Scientists had hoped for more liberal policies after parliamentary elections last June stripped Erdoğan’s increasingly repressive Justice and Development Party (AKP) of an outright majority — but the president re-established his party’s grip after a second round of elections in November.

Peace petition
By January 15, almost 2,000 Turkish academics from 90 or so universities had signed a petition — launched a week earlier — that called on the Turkish government to end the fighting against Kurdish militants. Thousands of civilians have been killed in the longstanding conflict, which flared up again last July after a ceasefire collapsed.

“As academics and researchers of this country, we will not be a party to this crime,” signatories declared. Several hundred western scientists and intellectuals, including linguist Noam Chomsky and gender theorist Judith Butler, have also publicly supported the petition.

In an January 12 speech (made in the wake of terrorist attacks in Istanbul) Erdoğan accused signatories of spreading and supporting Kurdish terrorist propaganda and undermining Turkey’s national security. “I call upon all our institutions: everyone who benefits from this state but is now an enemy of the state must be punished without further delay,” he said.

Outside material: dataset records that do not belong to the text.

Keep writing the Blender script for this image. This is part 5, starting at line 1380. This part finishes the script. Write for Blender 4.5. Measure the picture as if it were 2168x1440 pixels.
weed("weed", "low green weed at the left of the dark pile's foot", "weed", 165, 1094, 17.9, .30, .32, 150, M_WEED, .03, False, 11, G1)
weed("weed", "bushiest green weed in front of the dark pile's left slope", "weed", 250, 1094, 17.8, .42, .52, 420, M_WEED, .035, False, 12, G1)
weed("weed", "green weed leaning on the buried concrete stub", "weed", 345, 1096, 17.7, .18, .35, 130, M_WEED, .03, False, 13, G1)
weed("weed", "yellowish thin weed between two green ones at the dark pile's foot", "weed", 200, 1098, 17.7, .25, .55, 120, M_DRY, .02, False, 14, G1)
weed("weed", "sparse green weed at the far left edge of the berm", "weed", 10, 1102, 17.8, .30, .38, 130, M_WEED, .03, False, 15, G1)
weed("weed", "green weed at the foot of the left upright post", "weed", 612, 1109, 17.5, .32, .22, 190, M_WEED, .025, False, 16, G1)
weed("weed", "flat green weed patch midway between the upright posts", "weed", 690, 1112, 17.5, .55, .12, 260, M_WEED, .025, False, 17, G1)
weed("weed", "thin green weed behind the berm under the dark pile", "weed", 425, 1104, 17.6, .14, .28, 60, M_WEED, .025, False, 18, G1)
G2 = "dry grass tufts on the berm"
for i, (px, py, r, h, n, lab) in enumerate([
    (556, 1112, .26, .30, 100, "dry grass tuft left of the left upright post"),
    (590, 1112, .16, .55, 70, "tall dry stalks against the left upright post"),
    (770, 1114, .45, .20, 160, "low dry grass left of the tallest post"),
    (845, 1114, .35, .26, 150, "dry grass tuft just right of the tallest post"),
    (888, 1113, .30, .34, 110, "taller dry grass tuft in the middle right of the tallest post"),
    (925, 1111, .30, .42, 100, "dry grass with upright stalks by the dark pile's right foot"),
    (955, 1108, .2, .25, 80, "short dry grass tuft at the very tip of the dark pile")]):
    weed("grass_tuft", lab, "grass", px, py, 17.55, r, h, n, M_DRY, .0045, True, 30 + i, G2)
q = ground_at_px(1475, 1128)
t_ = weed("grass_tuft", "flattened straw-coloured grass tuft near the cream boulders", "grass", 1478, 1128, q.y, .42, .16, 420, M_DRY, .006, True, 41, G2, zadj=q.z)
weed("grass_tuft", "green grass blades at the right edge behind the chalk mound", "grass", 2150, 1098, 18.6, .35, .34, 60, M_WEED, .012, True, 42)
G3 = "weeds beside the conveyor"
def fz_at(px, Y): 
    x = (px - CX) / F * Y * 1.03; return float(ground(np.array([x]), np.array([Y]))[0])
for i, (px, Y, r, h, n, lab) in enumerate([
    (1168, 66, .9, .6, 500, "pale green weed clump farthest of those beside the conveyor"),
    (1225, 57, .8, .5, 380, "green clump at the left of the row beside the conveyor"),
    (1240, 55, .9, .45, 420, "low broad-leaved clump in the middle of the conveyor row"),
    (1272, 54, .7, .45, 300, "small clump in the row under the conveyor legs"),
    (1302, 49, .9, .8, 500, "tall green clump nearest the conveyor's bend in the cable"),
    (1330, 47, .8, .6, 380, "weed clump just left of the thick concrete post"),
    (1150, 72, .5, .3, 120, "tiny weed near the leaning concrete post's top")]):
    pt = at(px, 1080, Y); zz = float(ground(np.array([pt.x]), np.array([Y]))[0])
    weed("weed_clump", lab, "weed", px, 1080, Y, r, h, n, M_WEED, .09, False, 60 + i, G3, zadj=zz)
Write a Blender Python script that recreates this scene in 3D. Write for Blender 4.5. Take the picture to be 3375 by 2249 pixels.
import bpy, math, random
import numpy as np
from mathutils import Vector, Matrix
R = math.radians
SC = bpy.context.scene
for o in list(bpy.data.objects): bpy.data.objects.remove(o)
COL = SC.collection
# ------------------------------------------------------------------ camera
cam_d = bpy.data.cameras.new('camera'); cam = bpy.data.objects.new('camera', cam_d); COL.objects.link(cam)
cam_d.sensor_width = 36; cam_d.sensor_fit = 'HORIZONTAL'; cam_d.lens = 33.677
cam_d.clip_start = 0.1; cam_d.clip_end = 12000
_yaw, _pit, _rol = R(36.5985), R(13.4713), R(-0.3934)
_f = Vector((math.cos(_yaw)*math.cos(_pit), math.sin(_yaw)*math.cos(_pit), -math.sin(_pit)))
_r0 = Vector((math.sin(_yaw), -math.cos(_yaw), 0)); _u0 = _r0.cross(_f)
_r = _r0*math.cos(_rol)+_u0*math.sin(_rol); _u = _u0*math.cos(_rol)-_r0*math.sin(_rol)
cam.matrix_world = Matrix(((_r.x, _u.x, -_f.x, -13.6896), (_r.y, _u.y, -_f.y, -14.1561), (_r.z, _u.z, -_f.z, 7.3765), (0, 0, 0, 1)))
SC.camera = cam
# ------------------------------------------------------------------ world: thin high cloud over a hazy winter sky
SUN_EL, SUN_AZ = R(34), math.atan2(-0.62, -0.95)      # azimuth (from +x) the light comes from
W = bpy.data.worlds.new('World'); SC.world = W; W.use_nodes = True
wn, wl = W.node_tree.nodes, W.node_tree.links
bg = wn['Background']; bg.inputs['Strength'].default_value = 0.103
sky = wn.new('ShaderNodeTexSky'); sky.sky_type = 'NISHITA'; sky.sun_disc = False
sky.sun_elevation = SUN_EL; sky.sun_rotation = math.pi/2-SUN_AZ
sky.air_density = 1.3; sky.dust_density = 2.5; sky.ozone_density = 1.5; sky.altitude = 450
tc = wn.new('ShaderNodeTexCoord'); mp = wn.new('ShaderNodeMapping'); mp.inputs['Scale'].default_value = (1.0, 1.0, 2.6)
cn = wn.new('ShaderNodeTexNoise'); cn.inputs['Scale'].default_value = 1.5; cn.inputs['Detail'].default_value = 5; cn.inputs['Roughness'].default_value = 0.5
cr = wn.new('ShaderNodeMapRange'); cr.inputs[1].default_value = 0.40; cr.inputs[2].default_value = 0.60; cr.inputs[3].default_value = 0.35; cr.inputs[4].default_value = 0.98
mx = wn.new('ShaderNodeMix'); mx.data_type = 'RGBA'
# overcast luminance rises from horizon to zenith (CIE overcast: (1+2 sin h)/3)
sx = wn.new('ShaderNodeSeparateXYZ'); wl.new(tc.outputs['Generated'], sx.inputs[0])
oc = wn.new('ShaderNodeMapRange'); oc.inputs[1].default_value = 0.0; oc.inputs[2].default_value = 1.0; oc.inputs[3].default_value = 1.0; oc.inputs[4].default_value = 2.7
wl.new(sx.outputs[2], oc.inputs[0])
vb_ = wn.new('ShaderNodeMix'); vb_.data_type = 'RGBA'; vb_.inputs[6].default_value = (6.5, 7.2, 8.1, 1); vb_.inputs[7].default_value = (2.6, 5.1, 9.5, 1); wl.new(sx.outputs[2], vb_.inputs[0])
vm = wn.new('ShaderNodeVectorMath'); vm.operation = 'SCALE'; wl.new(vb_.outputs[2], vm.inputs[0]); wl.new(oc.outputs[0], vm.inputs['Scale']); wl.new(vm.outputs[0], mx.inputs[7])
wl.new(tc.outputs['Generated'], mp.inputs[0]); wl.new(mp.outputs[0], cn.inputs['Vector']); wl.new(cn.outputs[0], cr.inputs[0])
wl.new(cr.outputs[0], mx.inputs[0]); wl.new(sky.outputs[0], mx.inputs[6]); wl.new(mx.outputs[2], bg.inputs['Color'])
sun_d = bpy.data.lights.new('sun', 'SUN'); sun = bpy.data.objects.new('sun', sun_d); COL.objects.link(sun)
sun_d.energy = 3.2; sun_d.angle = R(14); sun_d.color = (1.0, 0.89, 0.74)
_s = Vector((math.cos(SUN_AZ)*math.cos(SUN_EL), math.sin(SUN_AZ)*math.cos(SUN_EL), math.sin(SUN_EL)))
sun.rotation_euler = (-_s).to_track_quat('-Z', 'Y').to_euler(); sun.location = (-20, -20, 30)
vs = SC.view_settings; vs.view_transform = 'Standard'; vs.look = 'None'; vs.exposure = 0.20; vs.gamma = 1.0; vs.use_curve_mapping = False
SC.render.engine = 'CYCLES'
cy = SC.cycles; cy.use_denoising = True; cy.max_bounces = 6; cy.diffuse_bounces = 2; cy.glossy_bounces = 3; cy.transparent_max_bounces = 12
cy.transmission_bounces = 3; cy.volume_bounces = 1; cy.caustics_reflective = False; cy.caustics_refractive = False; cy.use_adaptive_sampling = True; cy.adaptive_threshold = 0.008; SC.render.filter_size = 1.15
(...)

In response, the Turkish Higher Education Board (YÖK) and public prosecutors in several Turkish university cities launched investigations against academics who signed the petition. And several Turkish universities launched their own investigations into signatories at their institutions; some of them, including Abdullah Gül University in Kayseri, have asked signatories to resign. The rector of that university, İhsan Sabuncuoğlu, has not responded to Nature's e-mail requests for comment.